Kalanty found that putting together a cookbook about that which he had already mastered was too difficult and wrought with blocks and dead ends. There was just too much information to organize, to share clearly.

“I had to embark on a new path,” he said. “I had to learn something I didn’t already know and just chronicle it as I go.”

So he set out to challenge himself as a boulanger, the French term for bread baker, and he would keep a log of his stumbles and successes. That diary would be the foundation of his maiden book.

• • •

Inspired by a ‘Jolly Giant’

Kalanty traveled the world, visiting every major city near and far. For weeks, sometimes months, he’d moonlight in kitchens and bakeries, shadowing the local talent.

In Chambly, France, a small town outside of Paris, Kalanty stumbled upon a chef fit for a football field. The late Chef Pierre Menier was a mountain of a man; he stood over 6 feet tall and weighed 260 pounds. 
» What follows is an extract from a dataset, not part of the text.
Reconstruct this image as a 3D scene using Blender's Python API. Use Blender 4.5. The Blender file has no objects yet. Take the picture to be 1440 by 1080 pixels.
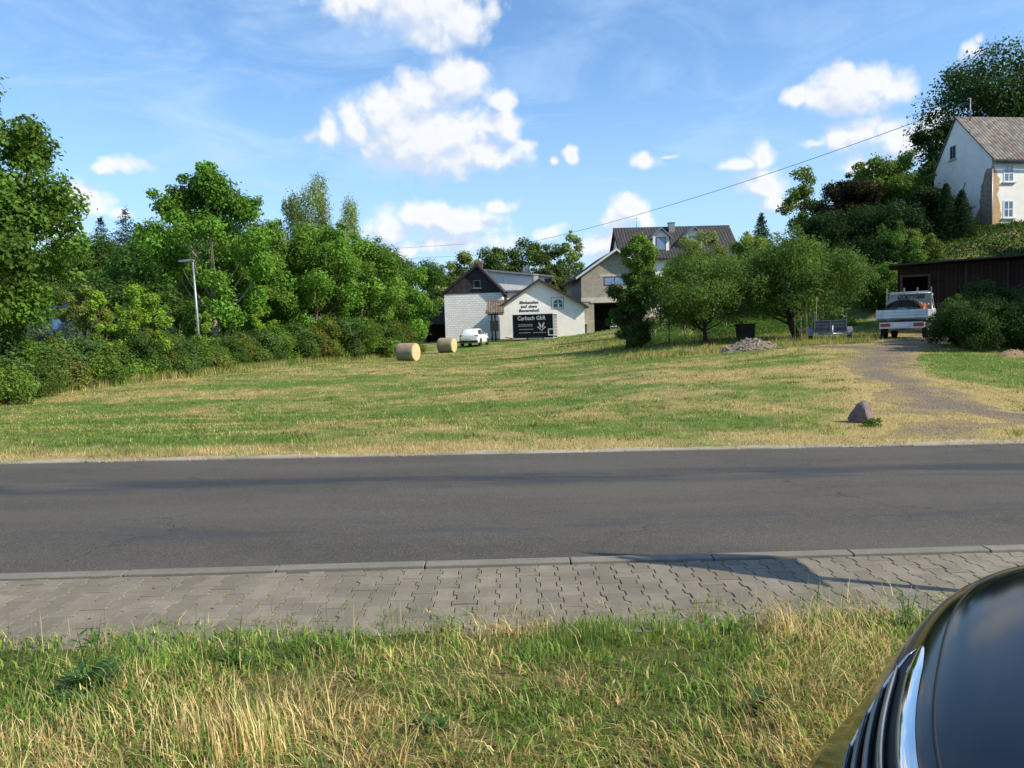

“He was the size of the Jolly Green Giant,” Kalanty said. “He could crush you, but when he touched breads and pastries, all of that power became finesse and delicacy. He had so much power, but he was a gentle giant.”

Soon, he’d become Kalanty’s mentor and inspiration. Chef Pierre simplified the art of baking breads at his shop, Pomme d’Api. He revealed its measured and carefully calculated steps, and put less focus on the “science” of it all.

You don’t need to know the reasons why yeast rises, Pierre would say, only that it does. 

“It took so much fear and mystery away,” said Kalanty, who had never been so disciplined and precise in the kitchen. “I was like, ‘Oh my gosh, this is so easy.’ “

And so he set out to share that revelation with “How to Bake Bread,” proving he’s a true artisan, equally adept with a pen or ball of dough in his hands.

“I’ve collected a lot of information and people need to have it,” Kalanty said. “This is my legacy.”